In the conversation of best U.S. Davis Cup doubles teams of all time, how could the Bryans not be there?
It's pretty much automatic.
Bob and Mike Bryan win a doubles match against (fill in the blank). Saturday, it was a couple of guys from Switzerland, helping the U.S. Davis Cup team take a 2-1 lead in Birmingham, Ala.
U.S. captain Patrick McEnroe said the Camarillo twins belong in the conversation among the best Davis Cup doubles teams he has seen.
"They're certainly right there at the top," McEnroe said. "If not at the top, certainly pretty darn close."
Maybe in McEnroe's conversation, they can't truely be at the top since his brother, John, has something to say about it.
When the Bryans beat Stanislas Wawrinka and Yves Allegro 6-3, 6-4, 3-6, 7-6 (2), they became the became the winningest U.S. Davis Cup doubles team of all time at 15-2, passing John McEnroe/Peter Fleming and Wilmer Allison/John Van Ryn. The Bryans are also 16-1 overall this year.
"We're just plugging away," Bob Bryan said. "I truly didn't know that we were playing for the record, at all. It's great to look at when you retire. When you're in the heat of the moment, still in the battle, you just want to keep trying to get better and look for ways to improve."

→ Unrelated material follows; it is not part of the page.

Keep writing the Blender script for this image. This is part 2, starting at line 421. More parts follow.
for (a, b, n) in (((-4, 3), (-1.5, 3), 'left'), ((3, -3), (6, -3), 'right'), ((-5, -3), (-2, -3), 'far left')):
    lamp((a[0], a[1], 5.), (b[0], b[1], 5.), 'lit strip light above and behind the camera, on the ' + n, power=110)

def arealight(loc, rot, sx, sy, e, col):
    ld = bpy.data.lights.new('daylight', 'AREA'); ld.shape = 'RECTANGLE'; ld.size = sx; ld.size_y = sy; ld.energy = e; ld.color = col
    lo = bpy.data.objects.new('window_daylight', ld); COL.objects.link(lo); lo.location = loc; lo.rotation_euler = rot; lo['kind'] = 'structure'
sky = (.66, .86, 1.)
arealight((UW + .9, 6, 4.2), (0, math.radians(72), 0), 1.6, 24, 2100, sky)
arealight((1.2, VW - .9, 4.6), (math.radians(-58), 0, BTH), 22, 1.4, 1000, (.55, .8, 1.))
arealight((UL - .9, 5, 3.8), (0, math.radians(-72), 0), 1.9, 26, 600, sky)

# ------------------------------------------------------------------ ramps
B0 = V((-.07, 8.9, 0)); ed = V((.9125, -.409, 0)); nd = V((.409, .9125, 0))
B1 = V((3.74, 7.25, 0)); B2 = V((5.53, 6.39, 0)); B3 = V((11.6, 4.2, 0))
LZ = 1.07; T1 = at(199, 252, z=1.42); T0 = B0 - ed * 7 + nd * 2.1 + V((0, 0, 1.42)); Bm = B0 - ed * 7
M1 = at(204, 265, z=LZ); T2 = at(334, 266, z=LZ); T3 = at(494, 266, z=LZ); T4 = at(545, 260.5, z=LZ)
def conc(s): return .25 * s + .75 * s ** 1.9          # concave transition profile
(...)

The Bryan twins' victory was a good sign for the U.S., which has a 180-22 Davis Cup
record after winning the doubles point and is well below .500 when it loses.
The match had turned tight until the tiebreaker, when the U.S. tandem won the first four
points and were fueled by the crowd of 15,867.
"It really feels like a home-court advantage," Mike Bryan said. "It lifts us. I think that's what kept our energy high in that breaker. They kind of pushed us through the finish line."